Landlord-tenant relations have always been intense and fractious. Each party to the landlord-tenant relationship seeks something from the other. A tenant seeks the best quality home at the most affordable price. A landlord seeks to maximize economic return at minimal expense. Because of this tension, legal disputes between landlords and tenants are commonplace. Yet because the balance of power in the legal relationship has rested firmly with landlords and tenants had few substantive and procedural rights, methods for dealing with disputes were historically relatively simple, and expeditious legal issues were rarely raised or litigated.

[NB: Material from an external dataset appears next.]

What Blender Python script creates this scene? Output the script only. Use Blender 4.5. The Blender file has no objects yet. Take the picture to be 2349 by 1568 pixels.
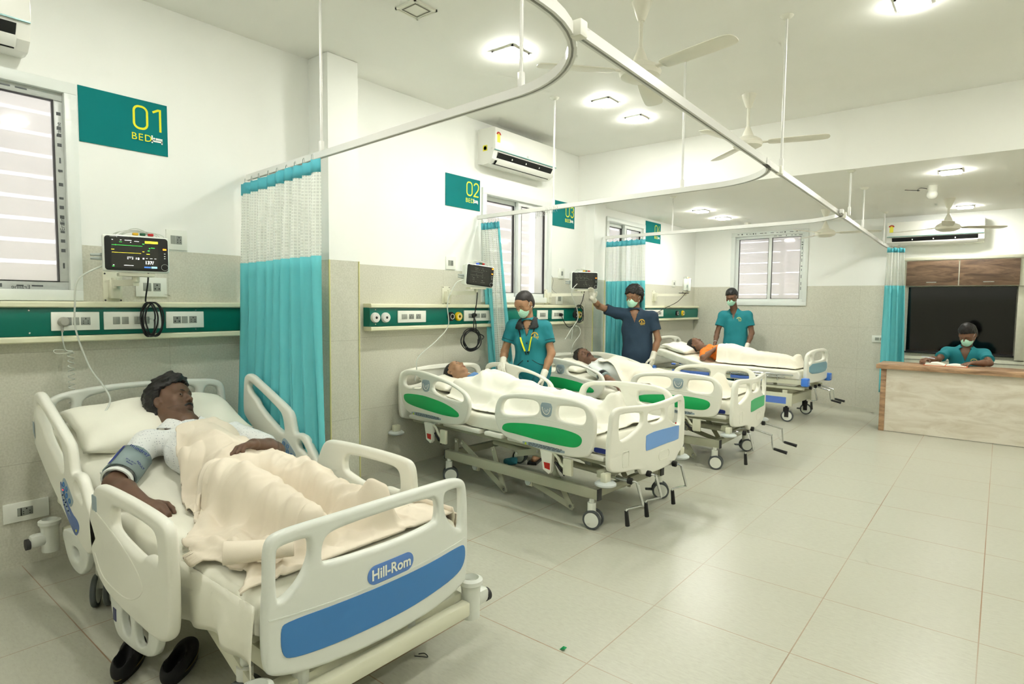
import bpy, bmesh, math, random
import numpy as np
from mathutils import Vector, Matrix
random.seed(7)
PI=math.pi
scene=bpy.context.scene
COL=scene.collection
def V(*a): return Vector(a if len(a)>1 else a[0])
# ---------------------------------------------------------------- materials
MATS={}
def srgb(c):
    return tuple(((x/12.92) if x<=0.04045 else ((x+0.055)/1.055)**2.4) for x in c)
def mat(name,col,rough=.5,metal=0.0,spec=.5,bump=0,bscale=200,noise=0,nscale=6,coat=0,emit=None,estr=1,alpha=None,stretch=None,sheen=0,trans=0):
    """col is sRGB 0-1"""
    if name in MATS: return MATS[name]
    m=bpy.data.materials.new(name); m.use_nodes=True
    nt=m.node_tree; b=nt.nodes['Principled BSDF']
    c=srgb(col)
    b.inputs['Base Color'].default_value=(*c,1)
    b.inputs['Roughness'].default_value=rough
    b.inputs['Metallic'].default_value=metal
    b.inputs['Specular IOR Level'].default_value=spec
    if coat: b.inputs['Coat Weight'].default_value=coat
    if sheen: b.inputs['Sheen Weight'].default_value=sheen
    if trans: b.inputs['Transmission Weight'].default_value=trans
    if emit:
        b.inputs['Emission Color'].default_value=(*srgb(emit),1); b.inputs['Emission Strength'].default_value=estr
    if bump or noise:
        tc=nt.nodes.new('ShaderNodeTexCoord'); mp=nt.nodes.new('ShaderNodeMapping')
        nt.links.new(tc.outputs['Object'],mp.inputs[0])
        if stretch: mp.inputs['Scale'].default_value=stretch
    if noise:
        n=nt.nodes.new('ShaderNodeTexNoise'); n.inputs['Scale'].default_value=nscale; n.inputs['Detail'].default_value=6
        nt.links.new(mp.outputs[0],n.inputs['Vector'])
        r=nt.nodes.new('ShaderNodeValToRGB')
        r.color_ramp.elements[0].position=.3; r.color_ramp.elements[1].position=.7
        r.color_ramp.elements[0].color=(*[x*(1-noise) for x in c],1)
        r.color_ramp.elements[1].color=(*[min(1,x*(1+noise*.4)) for x in c],1)
        nt.links.new(n.outputs['Fac'],r.inputs[0]); nt.links.new(r.outputs[0],b.inputs['Base Color'])
    if bump:
        n2=nt.nodes.new('ShaderNodeTexNoise'); n2.inputs['Scale'].default_value=bscale; n2.inputs['Detail'].default_value=4
        nt.links.new(mp.outputs[0],n2.inputs['Vector'])
        bp=nt.nodes.new('ShaderNodeBump'); bp.inputs['Strength'].default_value=bump; bp.inputs['Distance'].default_value=.004
        nt.links.new(n2.outputs['Fac'],bp.inputs['Height']); nt.links.new(bp.outputs[0],b.inputs['Normal'])
    MATS[name]=m
    return m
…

Eviction proceedings are the most common legal disputes between landlords and tenants. Since the early 19th century, all jurisdictions in the United States have had summary proceedings statutes to govern the eviction process. Summary proceedings are accelerated legal proceedings that are designed with time constraints that are intended to allow a case to move toward judgment in a far shorter time frame than ordinary civil proceedings. By providing an expedient means to obtain court-ordered evictions, summary proceedings were supposed to encourage landlords to seek eviction in court rather than use self-help to remove tenants. For the most part, summary eviction proceedings succeeded in bringing the eviction process into the realm of the courts.

Until the 1960s and 1970s, in most jurisdictions, tenants had few legal defenses to eviction proceedings. However, during that period, in response to tenant activism that was sparked by the civil rights movement, most states adopted the implied warranty of habitability: the notion—novel at the time—that a tenant's obligation to pay rent was contingent on a landlord's providing a habitable dwelling. In addition, housing codes; federal, state, and local housing development and rent subsidy programs; rent regulation (in some jurisdictions then and in fewer and fewer jurisdictions over time); and new procedural safeguards against eviction, along with the warranty of habitability, had, by the 1970s, made landlord-tenant law into an increasingly complex body of law.

In large municipalities, such as New York City, eviction proceedings, proceedings brought by tenants against landlords for repairs, and municipal lawsuits against landlords for code violations were all brought in separate courts that had general jurisdiction over a wide variety of lawsuits in addition to housing matters. Although tenants began to have more substantial defenses to landlords’ eviction claims and legal remedies for landlords’ misfeasance, these rights remained more theoretical than real, because it was virtually impossible for tenants to assert their rights on their own in these separate forums. Landlords were also dissatisfied because these new rights had made summary eviction proceedings less summary.